Last modified on 3 August 2010, at 23:02

Econometric Theory/Matrix Differentiation

There are a few simple rules for matrix differentiation. These allow much econometrics to be done in matrix form, which can be simpler and far less cumbersome than using nested summation signs.

Differentiating an inner product with respect to a vector

Let a be a given column vector and let x be a column choice vector (a vector of values to be chosen). Their transposes can be denoted as a' and x' . Then the derivative of their inner product, which is a scalar, is a column vector:

∂a'x/∂x = ∂x'a/∂x = a.

Differentiating a quadratic form with respect to a vector

Let A be a matrix, either symmetric or non-symmetric, and consider the quadratic form x'Ax, which is itself a scalar. The derivative of this quadratic form with respect to the vector x is the column vector

∂x'Ax/∂x = (A+A')x.

But in econometrics, almost always the matrix in the quadratic form will be symmetric. If A is indeed symmetric, the formula can be simplified to

∂x'Ax/∂x = 2Ax.

Application to Ordinary Least Squares

Perhaps the most basic concept in econometrics is ordinary least squares, in which we choose the regression coefficients so as to minimize the sum of squared residuals (mispredictions) of the regression. Suppose the regression model is

y = Xβ + e,

where y is an n×1 vector of observed values of the dependent variable, X is an n×k matrix in which each column is an n×1 vector of observed values of one of the k independent variables (k<n), β is the k×1 vector of estimated response coefficients to be chosen, and e is the n×1 vector of residuals.

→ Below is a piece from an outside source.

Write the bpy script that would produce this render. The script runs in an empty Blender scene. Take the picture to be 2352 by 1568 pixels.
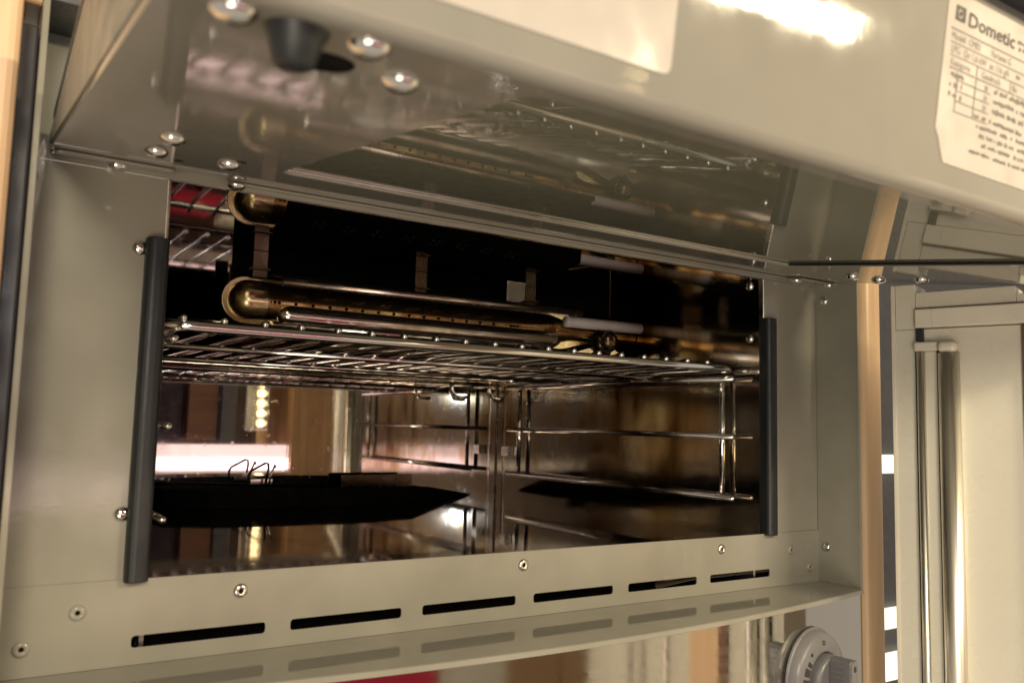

The reader may confirm that the sum of squared residuals—the sum of the squares of the elements of e—is given by

e'e = (y - Xβ)'(y - Xβ) = y'y - y'Xβ - β'X'y + β'X'Xβ = y'y - 2β'(X'y) + β'(X'X)β

where the last equality holds because y'Xβ is a scalar and thus is its own transpose. Note that (X'y) is a k×1 vector and (X'X) is a k×k matrix. Using the above rules for differentiation, we have

∂e'e/∂β = -2X'y + 2(X'X)β,

where we have used the fact that X'X is symmetric. When we express the first-order condition by equating this vector derivative to the zero vector, we obtain

(X'X)β = X'y,

which can be solved for the choice vector β as

β = (X'X)-1X'y.

This is the ordinary least squares estimator. Note that so long as X has full column rank, the expression (X'X)-1 exists and (X'X) is positive definite, ensuring that the second-order conditions are satisfied.